Half a world away, there may be a useful analogy in North America, where as many as 60 million bison once roamed the continent’s plains. Uncontrolled hunting in the 19th century reduced their numbers to a few hundred and put their survival in doubt. From 1889, captive-breeding and reintroduction programs, along with changes in hunting behavior, laws and ethics, allowed the species to regain a foothold. Today, there are more than 300,000 bison, most living on combinations of protected and private ranges. Some areas have recently begun issuing permits for hunting in order to maintain balanced populations, and bison are now also widely raised for meat. Though their days of free ranging have gone, it has still been possible to restore the animal to a mostly sustainable habitat within a new economic and conservation framework.

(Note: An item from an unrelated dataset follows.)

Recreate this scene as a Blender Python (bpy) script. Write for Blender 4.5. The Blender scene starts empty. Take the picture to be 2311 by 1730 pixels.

Today’s pan-regional programs, despite their challenges, actually make such a future for the oryx relatively easy to imagine: With increasing international cooperation, oryx reserves can network with each other; ranch-style reserves can breed oryx for hunting under permit controls; educational reserves can showcase oryx for students; and tourist reserves can allow visitors to experience Arabian culture and wildlife in natural settings.

In this direction, it may be that the most hopeful sign, paradoxically, is the past catastrophe in Oman on the Jiddat al-Harasis, which demonstrates that, more than ever, social inclusion is essential to wildlife conservation. And in that respect, it is ubm that today stands out as the one project that checks all the boxes. Robinson confides that “coming from South Africa, where tourism is essential for conservation, I’m very pleased to be in Saudi Arabia, where tourism isn’t essential for the oryx, and where there is nonetheless governmental willingness to fund protected areas like Uruq Bani Maarid.”

The baton for a sustainable future for the oryx has passed, for now, into Saudi hands.